Only the lines from the line that has "Generate a Blender" through the line that has "scene.camera = camo" should be reproduced, exactly and with both ends kept.

^^^^^^^^

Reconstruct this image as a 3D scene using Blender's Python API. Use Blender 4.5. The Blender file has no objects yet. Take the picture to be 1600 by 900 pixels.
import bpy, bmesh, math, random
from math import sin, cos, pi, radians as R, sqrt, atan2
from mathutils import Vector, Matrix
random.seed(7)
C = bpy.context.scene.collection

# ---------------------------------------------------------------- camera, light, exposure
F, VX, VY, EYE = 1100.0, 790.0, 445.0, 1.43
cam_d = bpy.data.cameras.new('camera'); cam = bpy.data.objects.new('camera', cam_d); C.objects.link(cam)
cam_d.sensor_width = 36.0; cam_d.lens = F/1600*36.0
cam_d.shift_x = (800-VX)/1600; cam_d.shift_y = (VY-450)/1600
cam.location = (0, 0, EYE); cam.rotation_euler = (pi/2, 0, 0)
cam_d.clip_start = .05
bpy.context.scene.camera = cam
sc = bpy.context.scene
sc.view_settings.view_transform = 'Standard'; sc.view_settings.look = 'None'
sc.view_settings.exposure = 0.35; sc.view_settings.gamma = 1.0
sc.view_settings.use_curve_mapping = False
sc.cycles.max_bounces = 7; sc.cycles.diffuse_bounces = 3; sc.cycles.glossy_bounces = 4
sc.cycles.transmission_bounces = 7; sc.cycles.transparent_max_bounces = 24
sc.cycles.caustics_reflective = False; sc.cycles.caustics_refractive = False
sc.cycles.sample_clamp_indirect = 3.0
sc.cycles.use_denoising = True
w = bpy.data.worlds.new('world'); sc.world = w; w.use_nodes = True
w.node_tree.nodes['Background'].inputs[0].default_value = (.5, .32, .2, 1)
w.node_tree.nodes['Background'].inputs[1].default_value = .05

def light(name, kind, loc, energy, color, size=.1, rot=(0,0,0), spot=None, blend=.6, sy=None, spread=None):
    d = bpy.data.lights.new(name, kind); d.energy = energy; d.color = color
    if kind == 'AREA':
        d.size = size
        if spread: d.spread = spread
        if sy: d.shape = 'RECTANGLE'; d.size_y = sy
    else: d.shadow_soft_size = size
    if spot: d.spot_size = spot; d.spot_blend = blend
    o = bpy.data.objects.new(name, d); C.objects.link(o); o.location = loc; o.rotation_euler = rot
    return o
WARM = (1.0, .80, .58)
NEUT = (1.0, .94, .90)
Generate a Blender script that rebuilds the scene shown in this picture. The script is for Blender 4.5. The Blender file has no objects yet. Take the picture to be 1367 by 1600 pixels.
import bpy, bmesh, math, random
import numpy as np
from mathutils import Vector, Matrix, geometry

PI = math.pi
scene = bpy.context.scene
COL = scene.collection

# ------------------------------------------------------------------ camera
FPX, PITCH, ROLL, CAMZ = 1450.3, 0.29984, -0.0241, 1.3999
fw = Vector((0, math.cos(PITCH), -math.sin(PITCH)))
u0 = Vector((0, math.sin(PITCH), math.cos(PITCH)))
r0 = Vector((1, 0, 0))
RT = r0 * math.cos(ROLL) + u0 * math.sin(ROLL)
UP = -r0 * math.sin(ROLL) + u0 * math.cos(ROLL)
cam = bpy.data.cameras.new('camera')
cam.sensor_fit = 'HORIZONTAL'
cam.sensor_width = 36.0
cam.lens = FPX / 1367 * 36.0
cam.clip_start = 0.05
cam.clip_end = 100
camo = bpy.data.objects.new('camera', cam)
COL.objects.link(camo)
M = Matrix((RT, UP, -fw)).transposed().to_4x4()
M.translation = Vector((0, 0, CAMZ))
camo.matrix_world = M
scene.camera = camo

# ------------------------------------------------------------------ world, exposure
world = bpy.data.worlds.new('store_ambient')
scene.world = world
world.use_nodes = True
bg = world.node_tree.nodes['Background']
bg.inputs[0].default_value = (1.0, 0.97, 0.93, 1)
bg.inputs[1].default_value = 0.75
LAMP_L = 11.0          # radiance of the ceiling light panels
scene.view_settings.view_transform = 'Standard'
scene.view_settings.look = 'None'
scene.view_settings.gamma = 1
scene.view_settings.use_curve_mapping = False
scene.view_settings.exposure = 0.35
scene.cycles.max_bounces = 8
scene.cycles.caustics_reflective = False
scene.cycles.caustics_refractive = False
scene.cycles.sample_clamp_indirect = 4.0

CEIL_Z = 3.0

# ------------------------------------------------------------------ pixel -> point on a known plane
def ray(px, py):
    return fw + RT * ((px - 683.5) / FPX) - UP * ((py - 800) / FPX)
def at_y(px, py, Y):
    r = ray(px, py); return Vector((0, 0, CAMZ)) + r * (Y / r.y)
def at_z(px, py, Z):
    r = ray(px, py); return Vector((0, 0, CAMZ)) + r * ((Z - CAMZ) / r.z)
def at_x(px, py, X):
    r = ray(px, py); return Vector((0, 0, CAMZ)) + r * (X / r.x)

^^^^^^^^

Completed task:
Generate a Blender script that rebuilds the scene shown in this picture. The script is for Blender 4.5. The Blender file has no objects yet. Take the picture to be 1367 by 1600 pixels.
import bpy, bmesh, math, random
import numpy as np
from mathutils import Vector, Matrix, geometry

PI = math.pi
scene = bpy.context.scene
COL = scene.collection

# ------------------------------------------------------------------ camera
FPX, PITCH, ROLL, CAMZ = 1450.3, 0.29984, -0.0241, 1.3999
fw = Vector((0, math.cos(PITCH), -math.sin(PITCH)))
u0 = Vector((0, math.sin(PITCH), math.cos(PITCH)))
r0 = Vector((1, 0, 0))
RT = r0 * math.cos(ROLL) + u0 * math.sin(ROLL)
UP = -r0 * math.sin(ROLL) + u0 * math.cos(ROLL)
cam = bpy.data.cameras.new('camera')
cam.sensor_fit = 'HORIZONTAL'
cam.sensor_width = 36.0
cam.lens = FPX / 1367 * 36.0
cam.clip_start = 0.05
cam.clip_end = 100
camo = bpy.data.objects.new('camera', cam)
COL.objects.link(camo)
M = Matrix((RT, UP, -fw)).transposed().to_4x4()
M.translation = Vector((0, 0, CAMZ))
camo.matrix_world = M
scene.camera = camo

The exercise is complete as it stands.